The Bulls coach would have loved to go at bigger teams with a two-big lineup of his own, especially after Zach Collins was acquired just before the trade deadline.
There was one issue: Jalen Smith wasn’t exactly a willing participant.
It wasn’t that Smith wouldn’t do it. But every time he was out there it just wasn’t working. Smith with Collins, Smith with Nikola Vucevic, Smith just out there as the lone big, too many empty minutes from a veteran that the Bulls were excited to pluck out of free agency months earlier.
That’s how Smith found himself as a key rotation piece out of the gate for the 2025-26 campaign to an end of the bench guy that was in and out of the backend of the rotation by last April.

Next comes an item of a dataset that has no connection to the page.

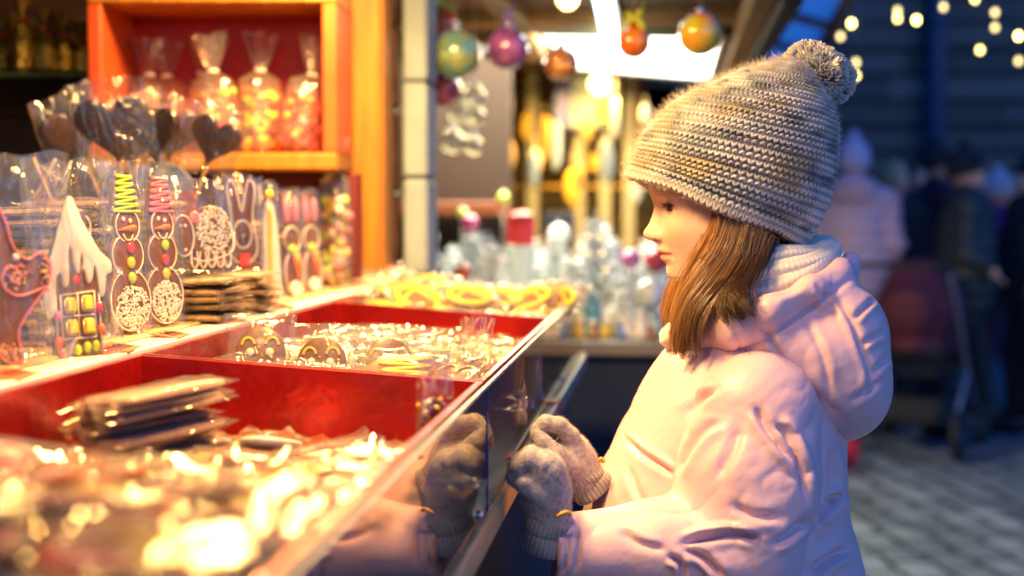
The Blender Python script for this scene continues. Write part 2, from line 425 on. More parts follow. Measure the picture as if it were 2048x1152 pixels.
# price tags on the ledge
tagm = mat('orange_card', (.85, .10, .03), rough=.5)
ink = mat('ink', (.04, .02, .02), rough=.6)
proto = None
for i, (x, lab) in enumerate([(20, 'orange price card on the cream ledge, nearest one at the left edge'), (212, 'orange price card on the cream ledge below the house packet'), (238, 'orange price card tucked half behind the one below the house'),
                 (342, 'orange price card on the cream ledge below the red hatted snowman'), (452, 'orange price card on the cream ledge beside the stack of flat packets'), (565, 'orange price card on the cream ledge below the rabbit packets')]):
    s = sfor(x, -.69)
    t = T('price_card', lab, 'price card', SW(-.690, s, -.1745), STALL_RZ, 'orange price cards on the ledge')
    t.rotation_euler = (0, R(8), STALL_RZ + R([3, -4, 6, 2, -3, 4][i]))
    MB().box((-.022, -.035, 0), (.020, .035, .0012), 0).build('card', tagm, t, smooth=False)
    mb = MB()
    for k in range(4): mb.tube([(-.012 + .003 * (k % 2), -.02 + k * .012, .0018), (.0, -.016 + k * .012, .0018), (.01, -.019 + k * .012, .0018)], .0008, 4)
    mb.build('handwriting', ink, t)

# acrylic screen along the front: two sheets meeting
acry = film('acrylic', (.93, .93, .97), base=.11, milky=.04, bump=0, rough=.02, edge=.82)
acry_e = mat('acrylic_edge', (.55, .62, .60), rough=.25, trans=.35, emit=(.6, .7, .65), es=0.0)
acry_b = mat('acrylic_blue_edge', (.05, .05, .35), rough=.2, trans=.3)
sr = T('acrylic_screen', 'clear acrylic screen with scratched top edge along the front of the trays', 'screen', SW(-.215, 0, 0), STALL_RZ)
ztop = CZ - .213; zbot = RZ + .001
for (y0, y1) in ((-.2, 1.676), (1.682, 3.62)):
    p = MB().box((-.0015, y0, zbot - CZ), (.0015, y1, ztop - CZ), 0).build('panel', acry, sr, smooth=False)
    MB().box((-.002, y0, ztop - CZ + .0002), (.002, y1, ztop - CZ + .0035), 0).build('top_edge', acry_e, p, smooth=False)
MB().box((-.0028, 1.6765, zbot - CZ), (.0028, 1.6815, ztop - CZ), 0).build('joint_strip', acry_b, sr, smooth=False)
mb = MB()
for yy in (1.60, 1.10, 2.9): mb.lathe([(.0001, 0), (.006, 0), (.006, .003), (.003, .005)], 12, (.0015, yy, zbot - CZ + .012), [[0, 0, 1], [0, 1, 0], [-1, 0, 0]])
mb.build('screw', mat('screw_steel', (.6, .6, .6), rough=.25, metal=1), sr)

# lamps of the sweets stall: enamel shades under the roof, above the picture
shade = mat('enamel_shade', (.05, .09, .06), rough=.3); bulb_m = mat('lamp_glow', (1, .8, .5), emit=(1, .72, .38), es=14)
WARM = (1.0, .60, .22)
for i, (d, s, p, hl) in enumerate([(-.50, .95, 10.5, .80), (-.42, 1.66, 30, .54), (-.58, 2.70, 60, .70)]):
    L = T('stall_lamp', ['enamel shade lamp hanging over the nearest tray', 'enamel shade lamp hanging over the middle tray', 'enamel shade lamp hanging over the farthest tray'][i], 'lamp', SW(d, s, hl), STALL_RZ, 'lamps under the sweets stall roof')
    sh = MB().lathe([(.03, .10), (.05, .09), (.15, .0), (.152, -.004), (.146, 0), (.046, .085), (.0001, .088)], 28).build('lamp_shade', shade, L)
    MB().ball((0, 0, .03), .03, 12).build('bulb', bulb_m, L)
    MB().tube([(0, 0, .1), (0, 0, .2), (0, 0, 1.06 - hl)], .004, 6).build('cord', navy, L)
    area_lamp('lamp_light', (0, 0, -.01), .24, p, WARM, L)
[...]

Not what anyone saw coming.
That also forced Smith to get back in the lab last summer.
“Lots of times last year when they threw me out there, I wasn’t being impactful,” Smith said. “I was getting targeted a lot, I wasn’t rebounding, I wasn’t really doing anything to help the team, and this year my main goal coming in was to try and do whatever I can to stay on the court. If I gotta rebound, I gotta rebound, if I’ve gotta block shots, I block shots.
“It’s about being ready at any point and time, but really I felt my preparation this summer with the player development (coaches) helped out a lot. We worked on a lot of different situations, playing the four and the five with the main goal just coming in and trying to impact the game as much as possible. Try to be overall a consistent player for the team and to try and help them win. They’ve trusted me and now I’ve just got to continue.”
He better.
As good as Smith has been off the bench this season, the Bulls are still a 19-22 team, trapped in play-in mediocrity. There are a lot of reasons why, but Smith – who goes by “Stix” – isn’t one of them.

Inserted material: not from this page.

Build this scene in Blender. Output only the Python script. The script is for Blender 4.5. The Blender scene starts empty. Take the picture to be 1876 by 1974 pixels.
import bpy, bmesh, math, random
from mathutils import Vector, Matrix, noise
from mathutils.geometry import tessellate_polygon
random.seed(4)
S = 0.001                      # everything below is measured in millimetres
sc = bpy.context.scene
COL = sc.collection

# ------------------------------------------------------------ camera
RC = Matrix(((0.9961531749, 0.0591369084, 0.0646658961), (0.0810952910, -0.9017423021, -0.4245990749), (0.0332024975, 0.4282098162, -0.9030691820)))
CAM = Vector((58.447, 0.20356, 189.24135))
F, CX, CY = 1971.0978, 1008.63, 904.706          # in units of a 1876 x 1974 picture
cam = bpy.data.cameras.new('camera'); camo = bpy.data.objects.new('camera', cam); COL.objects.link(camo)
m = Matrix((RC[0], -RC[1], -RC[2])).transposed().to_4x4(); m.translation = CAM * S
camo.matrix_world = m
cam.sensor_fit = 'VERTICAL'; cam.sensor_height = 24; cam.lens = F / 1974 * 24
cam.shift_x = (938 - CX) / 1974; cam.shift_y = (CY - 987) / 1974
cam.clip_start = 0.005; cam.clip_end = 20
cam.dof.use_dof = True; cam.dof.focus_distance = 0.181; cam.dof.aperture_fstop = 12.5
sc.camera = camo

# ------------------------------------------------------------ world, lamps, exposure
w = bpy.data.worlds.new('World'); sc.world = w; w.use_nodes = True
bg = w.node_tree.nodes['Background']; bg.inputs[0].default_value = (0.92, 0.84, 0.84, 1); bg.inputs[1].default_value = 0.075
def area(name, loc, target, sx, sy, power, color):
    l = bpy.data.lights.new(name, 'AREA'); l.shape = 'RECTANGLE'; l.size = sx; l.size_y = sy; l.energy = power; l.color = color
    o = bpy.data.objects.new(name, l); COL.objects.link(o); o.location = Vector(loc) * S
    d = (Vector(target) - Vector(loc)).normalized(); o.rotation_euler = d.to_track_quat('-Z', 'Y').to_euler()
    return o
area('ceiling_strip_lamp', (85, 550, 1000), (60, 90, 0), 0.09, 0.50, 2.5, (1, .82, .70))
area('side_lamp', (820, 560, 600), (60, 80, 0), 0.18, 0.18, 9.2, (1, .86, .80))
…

His 18.7 minutes per game are the most he’s played since 2022-23 with Indiana, he’s averaging 9.4 points and 6.7 rebounds per game when he is out there, and he’s tied for third on the team with charges drawn. Whatever it takes to make an impact.
But those aren’t the numbers that tell the real story.
Last season, Smith finished the year minus-36 in plus/minus. Not only does he lead the Bulls in that category through 41 games this year, but few are even close to his plus-61. There are only three players on the roster even on the plus side, with Collins a plus-18 and then Coby White a plus-10.
That’s impact.
“He’s been great for us honestly,” Vucevic said. “Playing the four, playing at the five, different situations, different positions. He’s done a great job for us protecting the paint, rebounding the ball as well, bringing us some physicality. I’ve enjoyed being out on the court with him. I think our two-big lineup helps us, and I think we have good chemistry. Yeah, he’s been doing a lot for us. When ‘Stix’ plays that way and he’s aggressive it makes us a much better team.”
It also gives the front office some depth. Not just on the court, but if executive vice president of basketball operations Arturas Karnisovas decides to pull the trigger on a deal. What if the Vucevic to Golden State momentum starts back up? What if a team makes a play for Collins and his expiring contract in a package?
Smith has shown enough this season to be a bridge guy in either scenario.
“At the end of the day it’s about how do I stand out with the four other guys I’m playing with,” Smith added. “It’s doing what it takes to stay out there.”